Cenab-ı Hak, ayet-i kerîmede Cennet'in genişliği hakkında şöyle buyurmaktadır:
"Rabbinizin mağfiretine ve takva sahipleri için hazırlanmış olup genişliği semalar ve yer kadar olan Cennet'e koşun!" (Âl-i İmran, 133)
Allah Rasûlü -sallallahu aleyhi ve sellem- Efendimiz de bu hususta şöyle buyurmuşlardır:
"Cennet'in yüz derecesi vardır. Her derecenin arası, yüz senelik mesafedir." (Tirmizî, Cennet, 4/2529)
"(Cennet'te) aşağıda olanlar, yüksek derecelere sahip olanları, sizin semanın ufkunda doğan bir yıldızı görmeniz gibi görecekler. Ebûbekir ve Ömer onlardandır, hatta daha fazîletlidirler." (Tirmizî, Menakıb, 14/3658; İbn-i Mace, Mukaddime, 11; Ahmed, III, 26, 98)
Bir defasında Rasûlullah -sallallahu aleyhi ve sellem- Efendimiz:
"‒Şüphesiz Cennetlikler, kendilerinden yüksekteki köşklerde oturanları, aralarındaki derece farkı sebebiyle, sizin sabaha karşı doğu veya batı tarafında, gökyüzünün uzak bir noktasında batmak üzere olan parlak ve iri bir yıldızı gördüğünüz gibi göreceklerdir." buyurmuşlardı.
Ashab-ı kiram:
"‒Ya Rasûlallah! Oralar herhalde peygamberlerin makamıdır, onlardan başkası oralara ulaşamaz!" dediler.
Efendimiz -sallallahu aleyhi ve sellem-:
"‒Bilakis onlardan başkası da oralara ulaşabilir!" buyurduktan sonra, o kimselerin vasıflarını şöyle beyan ettiler:
"–Canımı kudretiyle elinde tutan Allah'a yemin ederim ki, o yerler, Allah'a îman edip peygamberleri bütün benlikleriyle tasdik eden kişilerin de yurtlarıdır." (Buharî, Bed'ü'l-Halk 8, Rikāk 51; Müslim, Cennet, 11)
Hadîs-i şerîflerde Cennet'in tezyinatıyla ilgili olarak da şu bilgiler zikredilmektedir:
Cennet'in binasının bir kerpici altın, bir kerpici gümüş, harcı keskin kokulu misk, çakılları inci ve yakut, toprağı da zaferandır. Cennet'te bulunan bütün ağaçların gövdesi altındandır. Hatta "Cennet'te öyle bir ağaç vardır ki, idmanlı bir ata binmiş olan kişi, onun bir ucundan diğerine yüz senede varamaz."

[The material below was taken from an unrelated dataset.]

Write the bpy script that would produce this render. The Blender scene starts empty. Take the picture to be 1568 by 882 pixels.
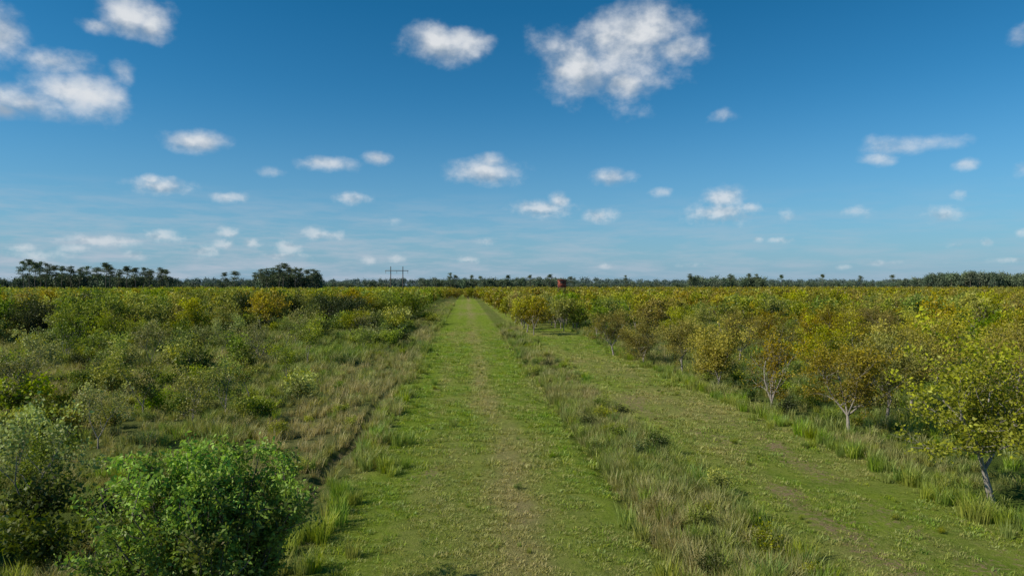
import bpy, math, random
import numpy as np
from mathutils import Vector
R=np.random.RandomState(7); random.seed(7)
scene=bpy.context.scene
scene.view_settings.view_transform='Standard'; scene.view_settings.look='None'
scene.view_settings.exposure=0; scene.view_settings.gamma=1
CAMH=7.0; YAW=math.radians(3.94)
# ------------------------------------------------------------ noise helpers
def vnoise(x,y,seed=0):
    x=np.asarray(x,float);y=np.asarray(y,float)
    xi=np.floor(x).astype(np.int64);yi=np.floor(y).astype(np.int64)
    fx=x-xi;fy=y-yi;fx=fx*fx*(3-2*fx);fy=fy*fy*(3-2*fy)
    def h(a,b):
        n=(a*374761393+b*668265263+seed*1442695041)&0x7fffffff
        n=((n^(n>>13))*1274126177)&0x7fffffff
        return ((n^(n>>16))&0xffff)/65535.0
    a=h(xi,yi);b=h(xi+1,yi);c=h(xi,yi+1);d=h(xi+1,yi+1)
    return (a*(1-fx)+b*fx)*(1-fy)+(c*(1-fx)+d*fx)*fy
def fbm(x,y,size,seed=0,o=4):
    s=0;a=1;t=0
    for i in range(o):
        s=s+a*vnoise(np.asarray(x)/size*2**i,np.asarray(y)/size*2**i,seed+i*17);t+=a;a*=.55
    return s/t
def ss(a,b,x):
    t=np.clip((np.asarray(x,float)-a)/(b-a),0,1);return t*t*(3-2*t)
def band(x,a,b,s): return ss(a-s,a+s,x)*(1-ss(b-s,b+s,x))
def wob(x,y): return x+(fbm(x,y,3.5,91,3)-.5)*1.7+(fbm(x,y,14,55,2)-.5)*1.4
def ditchw(x,y):
    wx=x+(fbm(y,y*0,7,5,3)-.5)*1.2
    return np.exp(-((wx+4.95)/.28)**2)*band(y,22,52,4)*ss(.3,.6,fbm(y,y*0+3,4,8,3)+.12)
def gz(x,y):
    x=np.asarray(x,float);y=np.asarray(y,float)
    fade=1-ss(60,140,y)
    z=-.32*ditchw(x,y)
    z=z-.22*np.exp(-((x-5.3)/.35)**2)*fade
    rough=.35+.65*(ss(4,7,np.abs(x)))
    z=z+(fbm(x,y,5,3,3)-.5)*.22*rough*(1-ss(100,250,y))
    return z
def soil(x,y):
    w=wob(x,y)
    n=fbm(x,y,1.6,21,5); n2=fbm(x,y,6,27,3);st=fbm(x/1.0,y/5.0,1.3,29,4)
    lane=band(w,8.8,15.2,1.3)*(1-.55*ss(32,70,y))*(1-ss(80,110,y))
    rut=np.exp(-((w-10.8)/.7)**2)+np.exp(-((w-13.2)/.7)**2)
    s=lane*ss(.40,.74,n*.35+st*.35+n2*.3+.13*rut)*.78
    p=np.exp(-((w+1.7)/.8)**2)*ss(.52,.68,n*.5+st*.5)*.8*ss(19,26,y)+np.exp(-((w-3.2)/.5)**2)*ss(.52,.68,n*.5+st*.5)*.7*ss(22,28,y)
    p=p*(1-ss(70,120,y))
    u=band(w,16,60,2)*ss(.56,.7,n2)*.5
    d=ditchw(x,y)*.7
    tr=(np.exp(-((w-1.5)/.6)**2))*.28*ss(.3,.6,st)
    return np.clip(s+p+u+d+tr,0,1)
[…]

Öyle Cennetler vardır ki, yemek kapları ve içindeki her şey gümüştendir. Öyle Cennetler de vardır ki, kapları ve içindeki her şey altındandır.
CENNET NİMETLERİ
Kur'an-ı Kerîm'de Cennet nîmetlerini tasvir eden pek çok ayet-i kerîme bulunmaktadır. Bunların bazıları şöyledir:
"Îman edip salih ameller işleyenlere, kendileri için altından ırmaklar akan Cennetler olduğunu müjdele! Oradaki bir meyveden kendilerine rızık olarak verildikçe:
«–Bu, daha evvel bize lûtfedilen bir meyveye (benziyor).» derler.

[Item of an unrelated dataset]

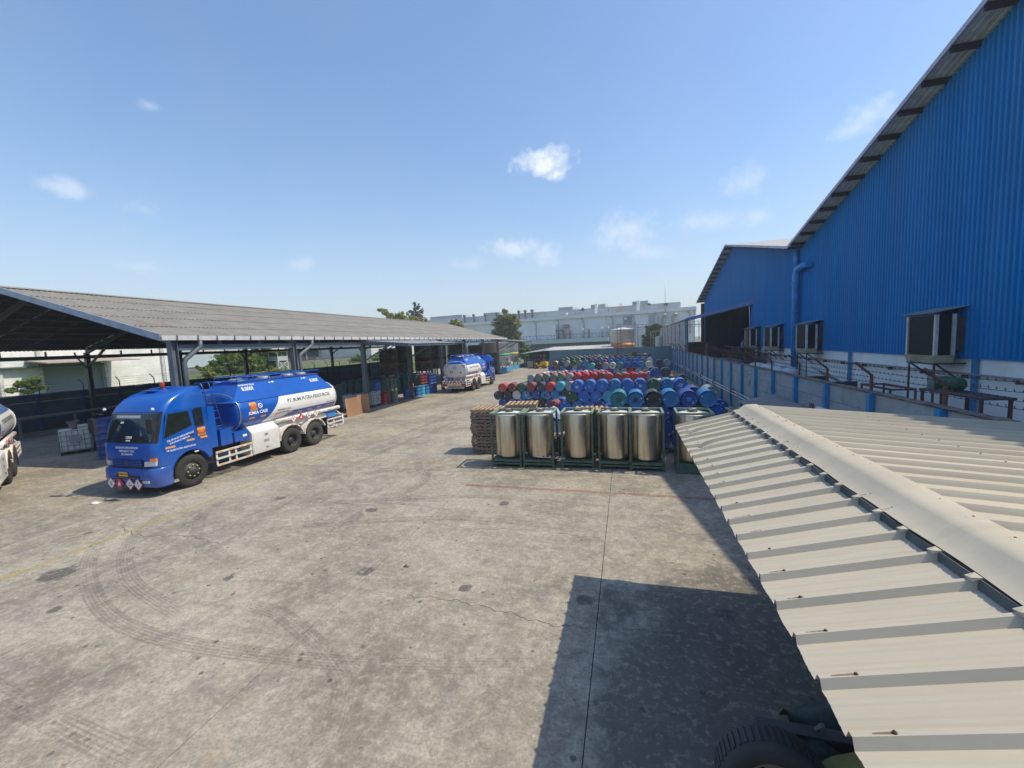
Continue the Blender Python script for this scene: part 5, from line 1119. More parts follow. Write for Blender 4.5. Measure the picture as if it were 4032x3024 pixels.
def lid_mesh(seg):
    b = MB(); b.lathe([(DR-.012, .021), (DR*.93, .026), (DR*.90, .034), (DR*.6, .03), (.0, .03)], seg, (0, 0, 0)); return b.mesh('drum_head', DM['B'])
def bung_mesh():
    b = MB(); b.lathe([(.034, .035), (.034, .018), (.026, .012), (.0, .012)], 10, (0, -.2, 0)); return b.mesh('bung', P('pale bung', (.6, .6, .58), .5))
DMESH = {True: (drum_mesh('drum_body', 32), lid_mesh(32)), False: (drum_mesh('drum_body_far', 18), lid_mesh(18))}
BUNG = bung_mesh(); b_ = MB(); b_.lathe([(.018, .035), (.018, .02), (.0, .018)], 8, (0, .21, 0)); VENT = b_.mesh('vent_plug', P('pale bung', (.6, .6, .58), .5))
def setmat(o, m):
    o.material_slots[0].link = 'OBJECT'; o.material_slots[0].material = m
SMUDGE = [P('old label print', (.06, .25, .55), .6), M('rust patch', (.10, .05, .03), .8), P('faded sticker', (.35, .42, .45), .6), M('dark green smear', (.02, .12, .08), .6)]
def drum(x, y, z, col, lab, group, lying=True, near=True, head=None, rz=0., deco=None, name='oil_drum'):
    body, lid = DMESH[near]
    o = link(name, body, None, (x, y, z)); setmat(o, DM[col])
    roll = rnd.uniform(0, 6.28)
    if lying: o.rotation_mode = 'QUATERNION'; o.rotation_quaternion = (Matrix.Rotation(rz, 4, 'Z') @ Matrix.Rotation(-math.pi/2, 4, 'X') @ Matrix.Rotation(roll, 4, 'Z')).to_quaternion()
    else: o.rotation_euler = (0, 0, roll)
    tag(o, lab, 'drum', group)
    l = link('drum_head', lid, o); setmat(l, DM[head or col])
    if not lying: l.location = (0, 0, DL); l.rotation_euler = (math.pi, 0, 0)
    if near:
        for q in (link('bung', BUNG, o), link('vent_plug', VENT, o)):
            if not lying: q.location = (0, 0, DL); q.rotation_euler = (math.pi, 0, 0)
    if deco is not None and lying:
        b = MB(); r = random.Random(sum(map(ord, lab)))
        b.add([(r.uniform(.6, 1)*.11*math.cos(a), .02+r.uniform(.5, 1)*.11*math.sin(a), .027) for a in [2*math.pi*i/14 for i in range(14)]], [tuple(range(14))[::-1]]); d = b.obj('mark', SMUDGE[deco], l, fix=False); d.rotation_euler = (0, 0, -roll)
    return o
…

İşte bu şekilde onlara, daha evvel bildikleri rızıklara benzer nîmetler ihsan edilir (ama ebatları ve lezzetleri çok farklı ve üstün olur). Orada kendileri için tertemiz eşler vardır ve onlar orada ebedî kalırlar." (el-Bakara, 25)
"(Allah'ın azabından korkup rahmetine sığınan) takva sahipleri, mutlaka Cennetlerde ve pınar başlarında olacaklardır. Kendilerine;
«–Oraya selamet ve emniyetle girin!» (denilir).
Biz, onların sînelerindeki her türlü kîni söküp atmışızdır. Artık onlar birbirleriyle kardeş olmuş, tahtlar üzerinde karşı karşıya otururlar.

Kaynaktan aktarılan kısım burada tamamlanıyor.